Fresh brush strokes, loose and easy, flow onto the canvas of a new painting.

Lusty dank seaweed brings its dark beauty to the summer sandstone shores along the inside passage on Saturna Island. My hand remembers.

The painting swells towards completion and then seems to drift and with an unexpected unsettledness. Incomplete and shifting on the canvas, I leave it for weeks sharing only a detail.

I approach it again – defining the sea and softening the mountains into a grander relationship between sea and sky – closing in the view and leaving a greater sense of more to see beyond the edges of the canvas. Finally the painting seems to settle. However, I suspect it may always seem just a little restless, inviting the viewer into the ripples at the water’s edge with one eye skittering off to the distant mountains, then back to the rocks in the foreground.

THE SEA TO ME 12 X 12 inch oil on canvas

(Original painting is now sold. Print available HERE)

SPROUT: What are you leaving unsettled for future competition?

© 2012 Terrill Welch, All rights reserved.

Liberal usage granted with written permission. See “About” for details.

Purchase photography at http://www.redbubble.com/people/terrillwelch

Creative Potager – where imagination rules. Be inspired.

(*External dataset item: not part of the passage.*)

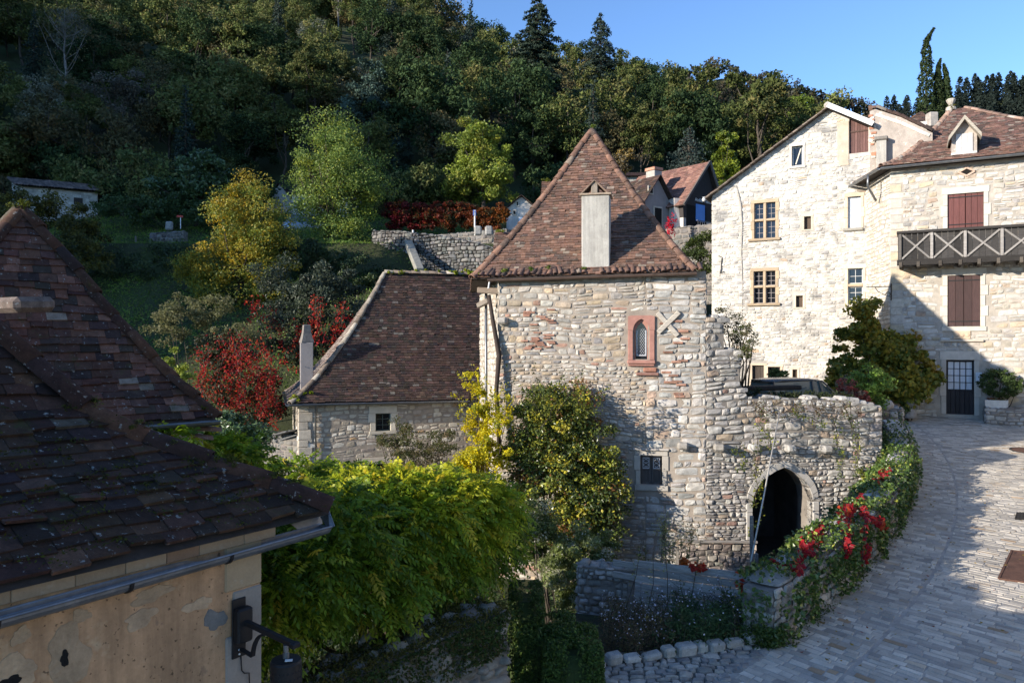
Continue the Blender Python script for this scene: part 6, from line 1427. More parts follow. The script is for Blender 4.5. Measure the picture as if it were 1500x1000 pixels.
def conifer(name, label, px, d, py_top, py_bot, wpx, pal, n, size, power=.85, start=.12):
    x = (px - 750)/F*d; zt = (500-py_top)/F*d; zb = (500-py_bot)/F*d; h = zt - zb; w_ = wpx/F*d; t = thing(name, label, 'tree', (x, d, zb)); c = MB(); b = MB()
    b.tube([V(x, d, zb-2), V(x, d, zb+h*.5), V(x, d, zt)], [.3, .18, .02], 8); z = h*start; pos = []
    while z < h*.99:
        R = w_/2*(1-z/h)**power*rng.uniform(.75, 1.15) + .1; k = max(5, int(5 + R*3))
        for j in range(k):
            an = rng.uniform(0, 6.28); L = R*rng.uniform(.6, 1.15); m = max(4, int(L*n/100)); f = rng.random(m)**.7; rr = f*L
            zz = z + .12*L - .5*L*f**1.4 + np.where(f > .75, (f-.75)*L*.5, 0) + rng.normal(0, .07, m); sp = rng.normal(0, .08 + .10*(1-f)*L, m)
            pos.append(np.stack([x + np.cos(an)*rr - np.sin(an)*sp, d + np.sin(an)*rr + np.cos(an)*sp, zb + zz], 1))
            if j % 2 == 0: b.tube([V(x, d, zb+z), V(x + math.cos(an)*L*.6, d + math.sin(an)*L*.6, zb + z + .12*L - .5*L*.49)], [.05, .015], 3)
        z += h*.02 + .12*rng.random()
    leaves(c, np.vstack(pos), size, pal, .8, ratio=.4, fold=.5); c.build('crown', M['needle'], t); b.build('trunk', M['bark'], t, True)
CON = (((.026, .044, .030), 3), ((.038, .058, .036), 2), ((.018, .032, .022), 2))
conifer('spruce', 'very tall dark spruce whose top leaves the skyline', 787, 80, -8, 300, 150, CON, 3200, .36, .55, .15)
conifer('spruce', 'medium dark spruce on the ridge right of the tallest spruce', 880, 88, 18, 240, 122, BLUEGR, 2400, .34, .7)
conifer('fir_tree', 'small grey green fir with spreading boughs above the studio roof', 1010, 60, 185, 262, 92, (((.05, .075, .065), 2), ((.035, .055, .048), 2)), 800, .25, .7)
# cypresses behind the corner house
for (px, yt, yb, wp, lean, lab) in ((1357, 41, 205, 30, 6, 'tallest slim dark cypress with a bent tip'), (1374, 86, 205, 24, 2, 'middle slim dark cypress between its two neighbours'), (1386, 94, 205, 24, -2, 'rightmost short slim dark cypress of the three')):
    d = 46.0; x = (px - 750)/F*d; zt = (500-yt)/F*d; zb = (500-yb)/F*d - 2; h = zt - zb; m = 5200; f = rng.random(m)**1.15; an = rng.uniform(0, 6.28, m)
    pr = np.interp(f, [0, .25, .6, .85, .96, 1], [.9, 1, .72, .36, .16, .05])*wp/F*d/2; pr = pr*(1 + .18*np.sin(f*70 + an*2) + .12*np.sin(an*5 + f*31)); r = pr*rng.uniform(.7, 1.05, m); lx = np.where(f > .9, (f-.9)**1.3*lean*1.6, 0)
    t = thing('cypress', lab, 'tree', (x, d, zb), 'cypresses behind the corner house'); c = MB(); leaves(c, np.stack([x + lx + np.cos(an)*r, d + np.sin(an)*r, zb + f*h], 1), .17, (((.040, .062, .02), 3), ((.026, .045, .016), 3)), .2, face=np.stack([np.cos(an)*.8, np.sin(an)*.8, f*0+.6], 1), ratio=.5); c.build('crown', M['needle'], t)
    b = MB(); b.tube([V(x, d, zb-3), V(x, d, zb + h*.8)], [.16, .03], 7); b.build('trunk', M['bark'], t, True)

# ---- shrubs of the middle ground
def shr(name, lab, px, d, lst, n, size, pal, mat='leaf', clump=.3, k=50, zb=None, flat=1.0, **kw):
    x = (px-750)/F*d; return shrub(name, lab, (x, d, gz(x, d) if zb is None else zb), blobs_flat(lst, flat), n, size, pal, k, clump, mat, **kw)
shr('hawthorn', 'large olive and yellow bush in front of the stone barn', 80, 44, [(80, 335, 44, 75, 40), (30, 310, 44, 45, 28), (120, 350, 44, 42, 38), (60, 300, 44, 30, 22), (95, 385, 43, 60, 35)], 15000, .16, (((.16, .145, .03), 3), ((.10, .10, .026), 3), ((.22, .19, .035), 1.4), ((.06, .07, .02), 2)), clump=.5, k=110)
shr('pale_shrub', 'grey green thin leaved shrub above the red creeper', 280, 31, [(275, 460, 31, 52, 32), (310, 455, 31, 30, 28), (245, 480, 31, 28, 26), (350, 495, 30, 40, 25)], 8000, .1, (((.17, .17, .075), 3), ((.23, .22, .11), 2), ((.11, .12, .05), 2)), clump=.3, k=80, mat='leaf_thin')
RED = (((.42, .022, .022), 4), ((.28, .014, .016), 3), ((.46, .08, .025), 2), ((.13, .03, .018), 1.5), ((.10, .09, .025), 1.2))
def hang(name, lab, px, d, strands, pal, n, size, cat='creeper', sig=.10, mat='leaf_thin', zb=None):
    x = (px-750)/F*d; t = thing(name, lab, cat, (x, d, gz(x, d) if zb is None else zb)); c = MB(); b = MB()
    for (x0, y0, x1, y1, dd) in strands:
        p, q = P(x0, y0, dd), P(x1, y1, dd - .3); m = int(n*rng.uniform(.7, 1.3)); f = rng.random(m); bs = rng.normal(0, .15); bow = np.sin(f*math.pi)*bs; wv = np.sin(f*rng.uniform(4, 9) + rng.uniform(0, 6))*.10
        pos = p + (q-p)*f[:, None] + np.stack([bow + wv, -np.abs(bow), 0*f], 1) + rng.normal(0, sig, (m, 3))*(1.25 - .6*f[:, None]); leaves(c, pos, size, pal, .0, face=V(-.3, -.5, .3), cl=np.clip(pick(pal, m)*rng.uniform(.7, 1.2), .005, 1))
        if rng.random() < .6: b.tube([p, (p+q)/2 + V(bs, -abs(bs), 0), q], [.012, .009, .004], 4)
    c.build('foliage', M[mat], t)
    if b.v: b.build('stem', M['bark'], t, True)
    return t
sts = [(rng.uniform(285, 400), rng.uniform(475, 530), 0, 0, 0) for k in range(1)]
S = []
for k in range(40):
    x0 = rng.uniform(288, 404); y0 = rng.uniform(480, 560) + abs(x0-345)*.25; L = rng.uniform(30, 95); S.append((x0, y0, x0 + rng.normal(0, 10), min(y0 + L, 632), rng.uniform(25.6, 27.2)))
hang('virginia_creeper', 'mass of hanging crimson creeper left of the cottage', 350, 27, S, RED, 95, .095, sig=.11, zb=-5)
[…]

From Mayne Island, British Columbia, Canada

Terrill Welch online Gallery at http://terrillwelchartist.com

6 thoughts on “THE SEA TO ME original oil painting by Terrill Welch

  1. Terrill – I love the juicy adjectives you used in this post: lusty, dank, swells, drift, unsettledness, restless, and skittering.

    SPROUT: What are you leaving unsettled for future competition?

    I’m about to leave Border’s Books where I’ve just about wrapped up an article that’s due on the 10th. It’s time to simmer on the back burner of my mind for a day or two, then I’ll wrap it up and send it off.

  2. You have a wonderful way of describing how you set your artistic hand to canvas. It is never dull and the accompanying images show us how beautifully your words find themselves in paint.

    • Thank you Maureen, I so glad you enjoyed the words along with the process photographs. Words seem to easily come to me just as I finish a work… they will fade with time if I don’t capture them right away.